The main argument is "They were always around except now they're free to actually be themselves." which is another one of those things that make sense as long as you don't actually think about it.
For one most of the surveys/studies were annonymous to begin with. The percentage wasn't created by counting people at pride parades. Hidding it in public makes sense, hidding it in private does not.
Ontop of that if they were always around we'd see people from all walks of life coming out instead of just kids.
And this is ontop of all the other points raised above about "lesbians until graduation", "bisexuals in name only" and "spicy straights".
It really is incredible how the cornerstone of terf ideology is "Gay is the natural state of being and heterosexuality is imposed."
Its such an abject denial of reality to the point where it seems borderline culty. Never seen a terf actually justify comphet in the context of "how is humanity still around then?"

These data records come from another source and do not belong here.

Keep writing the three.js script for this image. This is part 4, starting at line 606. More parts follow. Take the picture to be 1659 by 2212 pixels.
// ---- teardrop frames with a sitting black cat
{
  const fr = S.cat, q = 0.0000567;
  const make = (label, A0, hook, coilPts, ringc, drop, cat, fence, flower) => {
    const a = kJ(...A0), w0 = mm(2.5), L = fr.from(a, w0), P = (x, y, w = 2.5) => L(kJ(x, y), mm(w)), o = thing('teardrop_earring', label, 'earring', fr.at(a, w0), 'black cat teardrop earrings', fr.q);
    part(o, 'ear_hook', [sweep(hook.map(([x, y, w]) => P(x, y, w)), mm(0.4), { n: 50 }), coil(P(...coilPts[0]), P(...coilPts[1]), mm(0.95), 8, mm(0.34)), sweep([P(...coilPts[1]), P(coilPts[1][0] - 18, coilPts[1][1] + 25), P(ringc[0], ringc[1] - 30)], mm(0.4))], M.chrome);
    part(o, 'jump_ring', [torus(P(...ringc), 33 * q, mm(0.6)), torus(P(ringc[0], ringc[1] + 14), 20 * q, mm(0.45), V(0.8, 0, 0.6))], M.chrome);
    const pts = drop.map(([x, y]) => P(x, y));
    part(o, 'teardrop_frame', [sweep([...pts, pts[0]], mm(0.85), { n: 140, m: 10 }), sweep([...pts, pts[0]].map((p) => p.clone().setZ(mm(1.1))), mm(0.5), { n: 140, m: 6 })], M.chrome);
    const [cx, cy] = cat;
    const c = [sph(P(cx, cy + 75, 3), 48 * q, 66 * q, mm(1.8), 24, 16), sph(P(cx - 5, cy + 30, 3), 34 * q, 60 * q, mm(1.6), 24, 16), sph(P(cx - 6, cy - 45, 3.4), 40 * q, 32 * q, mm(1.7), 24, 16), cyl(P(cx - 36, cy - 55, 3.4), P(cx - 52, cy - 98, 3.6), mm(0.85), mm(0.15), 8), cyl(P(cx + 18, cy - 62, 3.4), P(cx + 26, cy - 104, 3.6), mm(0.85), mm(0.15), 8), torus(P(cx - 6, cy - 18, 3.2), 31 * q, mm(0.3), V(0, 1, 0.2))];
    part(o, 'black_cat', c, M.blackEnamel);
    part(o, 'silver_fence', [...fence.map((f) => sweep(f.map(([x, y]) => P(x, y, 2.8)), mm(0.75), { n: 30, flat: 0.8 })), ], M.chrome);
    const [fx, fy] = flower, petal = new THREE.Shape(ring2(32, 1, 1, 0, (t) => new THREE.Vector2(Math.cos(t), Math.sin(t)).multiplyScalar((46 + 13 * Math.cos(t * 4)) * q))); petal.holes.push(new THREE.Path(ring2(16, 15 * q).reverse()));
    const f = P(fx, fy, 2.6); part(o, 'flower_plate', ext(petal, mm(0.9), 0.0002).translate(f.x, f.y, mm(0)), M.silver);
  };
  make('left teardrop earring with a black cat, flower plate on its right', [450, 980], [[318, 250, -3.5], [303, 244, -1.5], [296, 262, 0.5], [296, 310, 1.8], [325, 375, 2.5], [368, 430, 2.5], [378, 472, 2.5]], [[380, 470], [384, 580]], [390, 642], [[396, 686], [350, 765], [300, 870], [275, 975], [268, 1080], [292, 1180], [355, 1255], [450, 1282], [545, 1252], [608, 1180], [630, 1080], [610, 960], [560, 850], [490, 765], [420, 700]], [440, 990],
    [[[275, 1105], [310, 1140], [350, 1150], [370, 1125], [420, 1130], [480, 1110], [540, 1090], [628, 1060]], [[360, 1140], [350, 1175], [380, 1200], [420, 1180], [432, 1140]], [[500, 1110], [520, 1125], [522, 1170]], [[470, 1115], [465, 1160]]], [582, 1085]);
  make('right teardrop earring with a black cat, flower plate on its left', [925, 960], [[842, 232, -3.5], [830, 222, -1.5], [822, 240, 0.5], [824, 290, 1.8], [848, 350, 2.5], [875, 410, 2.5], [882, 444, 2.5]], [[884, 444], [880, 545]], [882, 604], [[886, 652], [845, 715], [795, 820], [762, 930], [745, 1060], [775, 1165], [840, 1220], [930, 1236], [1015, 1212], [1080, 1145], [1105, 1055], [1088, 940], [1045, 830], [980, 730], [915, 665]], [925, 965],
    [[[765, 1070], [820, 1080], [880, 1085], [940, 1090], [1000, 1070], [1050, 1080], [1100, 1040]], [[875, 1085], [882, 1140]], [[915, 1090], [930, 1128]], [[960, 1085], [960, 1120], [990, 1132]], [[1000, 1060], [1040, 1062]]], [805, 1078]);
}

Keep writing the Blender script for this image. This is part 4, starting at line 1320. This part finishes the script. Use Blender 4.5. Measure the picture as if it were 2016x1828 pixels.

Especially when you realize that when you look at the data (in regards to mental/emotional health and suicide rates), that even those people were clearly happier when they were NOT free to "be themselves."
Bless KiwiFarms for staying up. It's so refreshing to read this blunt homosexuality truthpilling.
It's insidiously wrong to talk about gay acceptance with kids - not because it's inappropriate sexual talk, but because it
isn't. The whole thing is an infohazard that kids deserve to be sheltered from.
When you're an adult, you understand the seriousness of sex and marriage. You know it's not just "what people do when they love each other," as there have been plenty of people you could've gladly married but you understand you shouldn't have. You understand how single mothers' parenting looks different from the influence of married parents, how nurturing compassion needs to be balanced by properly masculine authoritative discipline, how children
need a mother and a father. You've witnessed true sexual deviance in all its disgustingness and how "shut up and let people do what makes them happy" is such a trivializing tone-deaf response. By this time, your stance isn't just a matter of quoting scripture. You understand its basis in reality.
But show children two mommies, or two men having a wedding, and say, "They love each other just like your mom and dad do!", and how can they dispute that?
When you're a kid, you're in no place to judge who has a proper marriage and who should've never been married. You trust that grown-ups are "in love" before you have any concept of it personally. And you know love is good. Anyone who would want to tear people's "love" apart just sounds like a hateful meanie.
Adults who grew up before same-sex marriage was in the Overton window, like Obama and Clinton, needed some time to chew on it before wholeheartedly accepting it. This young generation needs time to truly untangle the "love is just love" narrative before they can have a principled stance against it beyond a few memorized Bible verses. It's so messed up that the "gay marriage debate" was even brought up in middle schools and high schools pre-
Obergefell. The "anti" side seemingly had nothing compelling to say other than "My religion is against it," only to be told "um sweaty separation of church and state not everyone is Christian you can't impose your religious beliefs on everyone."
TERFs can speak out about gender ideology in schools (because it's reinforcing "gender stereotypes" and possibly making kids want to transition) and accuse drag queens and TIMs working with kids of being groomers. But on the bigger issue of
women talking about
sexual orientation with kids? They're not the ones pushing it, but they're not speaking against it either. Their ideology gives them no reason to.